Chez Sollers, on l’aura compris, l’acte même d’écrire tient de la sexualité. Il s’obstine à refuser le clavier de l’ordinateur et à faire jaillir l’encre de son stylo. Il n’arrête pas, dans ses écritures, de faire la cour (et pourquoi pas la corrida, encore une de ses obsessions) aux femmes : Ada, Loretta, Lydia, aujourd’hui ; Cyd, Flora, Ysia, Louise, hier ; j’en oublie et sûrement des meilleures. Toutes ces femmes, dans Medium et dans toute son œuvre, se mélangent et se superposent comme un palimpseste. Ainsi le « professore » dit « Come va » à Sabrina, sa femme de ménage à Paris, faisant coïncider les femmes (de ménage) du monde entier.
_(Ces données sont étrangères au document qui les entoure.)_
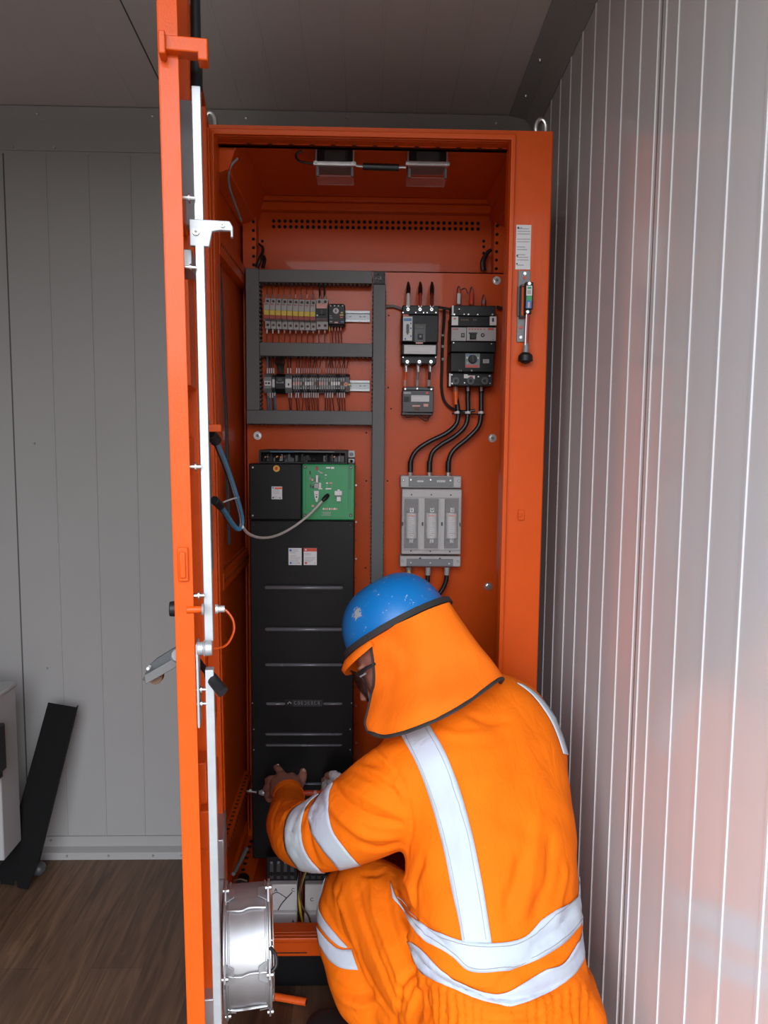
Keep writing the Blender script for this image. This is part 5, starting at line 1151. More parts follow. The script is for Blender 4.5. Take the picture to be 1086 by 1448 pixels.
# ---- the torso of the overalls: rings across the spine, placed by depth and width
spine = [ (722, 1530, 1.24, .158, .135), (722, 1450, 1.27, .162, .140), (716, 1392, 1.30, .150, .125), (702, 1330, 1.335, .162, .128),
          (697, 1265, 1.37, .163, .130), (693, 1190, 1.41, .168, .132), (684, 1120, 1.445, .176, .128), (678, 1055, 1.475, .178, .112),
          (668, 1008, 1.50, .148, .090), (646, 974, 1.52, .074, .066), (630, 950, 1.535, .056, .056)]
tor = MB(); rings = []
sp = [at(x, y, Y) for x, y, Y, _, _ in spine]
for i, (x, y, Y, wd, dp) in enumerate(spine):
    t = (sp[min(i+1, len(sp)-1)]-sp[max(i-1, 0)]).normalized()
    a = (Rd-t*Rd.dot(t)).normalized(); bb = t.cross(a).normalized()
    rings.append((sp[i], a*wd, bb*dp))
tor.loft(rings, 48, 4, e=2.35)
Y0 = 1.40
# left sleeve (nearest arm): shoulder, elbow, wrist
arm_l = [at(600, 1095, 1.43), at(560, 1120, 1.435), at(520, 1148, 1.45), at(475, 1172, 1.48), at(432, 1180, 1.53), at(413, 1167, 1.60), at(408, 1147, 1.69), at(408, 1128, 1.77)]
limb(tor, arm_l, [.092, .093, .089, .078, .067, .057, .045, .036])
cuff = [at(408.5, 1132, 1.755), at(408, 1126, 1.775)]; tor.tube(cuff, [.0375, .0365], 24)
# right sleeve, on the far side
arm_r = [at(746, 1072, 1.53), at(730, 1115, 1.60), at(700, 1165, 1.66), at(620, 1170, 1.73), at(545, 1140, 1.80), at(505, 1122, 1.84)]
limb(tor, arm_r, [.066, .070, .066, .058, .048, .040])
# shoulder yoke
limb(tor, [at(575, 1070, 1.46), at(640, 1040, 1.46), at(715, 1032, 1.49), at(745, 1062, 1.51)], [.060, .070, .070, .052])
# legs
leg_l = [at(680, 1440, 1.32), at(625, 1385, 1.40), at(570, 1320, 1.49), at(522, 1268, 1.57), at(505, 1262, 1.60)]
limb(tor, leg_l, [.118, .112, .100, .084, .068])
shin_l = [at(500, 1268, 1.605), at(496, 1310, 1.575), at(506, 1355, 1.535), at(518, 1400, 1.485), at(530, 1424, 1.465), at(534, 1446, 1.475)]
limb(tor, shin_l, [.074, .074, .074, .068, .060, .054])
limb(tor, [at(545, 1370, 1.50), at(590, 1420, 1.43), at(640, 1450, 1.36)], [.070, .085, .09])
hem = tor
leg_r = [at(790, 1445, 1.26), at(770, 1400, 1.40), at(735, 1330, 1.56), at(715, 1290, 1.63)]
limb(tor, leg_r, [.085, .095, .085, .070])
shin_r = [at(715, 1295, 1.63), at(715, 1350, 1.58), at(718, 1425, 1.52)]
limb(tor, shin_r, [.070, .066, .056])
cm = fuse('coverall', tor, .0062, 9, .55)

# ---- folds and seams, followed over the surface
def cast(bv, px, py, far=4.0):
    d = ray(px, py).normalized(); h = bv.ray_cast(CAM, d, far); return (h[0], h[1]) if h[0] is not None else (None, None)
def surf_path(bv, pts, n=40):
    P2 = cat2(pts, 10); out = []
    for p in P2:
        h, _ = cast(bv, p.x, p.y)
        if h is not None: out.append(h)
    return out
def crease(me, folds):
    bv = bvh_of(me); co = coords(me); nm = normals(me); disp = np.zeros(len(co))
    for pts, wd, amp in folds:
        sp_ = surf_path(bv, pts)
        if len(sp_) < 2: continue
        S = np.array([tuple(p) for p in sp_]); lo = S.min(0)-wd*3; hi = S.max(0)+wd*3
        idx = np.where(((co > lo) & (co < hi)).all(1))[0]
        if not len(idx): continue
        q = co[idx]; best = np.full(len(idx), 9.); tt = np.zeros(len(idx))
        for k in range(len(S)-1):
            a = S[k]; d = S[k+1]-a; L2 = (d*d).sum()
            if L2 < 1e-12: continue
            t = np.clip(((q-a)@d)/L2, 0, 1); dd = np.linalg.norm(q-a-t[:, None]*d, axis=1); m_ = dd < best; best[m_] = dd[m_]; tt[m_] = (k+t[m_])/(len(S)-1)
        taper = np.clip(np.minimum(tt, 1-tt)*5, 0, 1)**.7
        r = best/wd; prof = (1-1.1*r*r)*np.exp(-r*r*1.1)
        disp[idx] += amp*prof*(.25+.75*taper)
    co2 = co+nm*disp[:, None]; me.vertices.foreach_set('co', co2.ravel()); me.update()
rf = random.Random(12)
folds = []
g, r_ = -1, 1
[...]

Mais à trop embras(s)er toutes les femmes, peut-il bien ét(r)eindre une femme ? Le libertin, paradoxe, est un amant platonique, dans la mesure où il cherche, comme le philosophe antique, l’idée de femme, l’idéal féminin. Mais là où le petit-bourgeois d’aujourd’hui pense que cet idéal féminin est un oxymore, le libertin du XVIIIe siècle sait que l’idéal féminin est un pléonasme. Alors, malgré les faiblesses de ce dernier opuscule, Yvan s’obstine à vouloir croire que toute l’œuvre de Sollers est un acte de résistance hédoniste à la pudibonderie de notre époque. CQFD.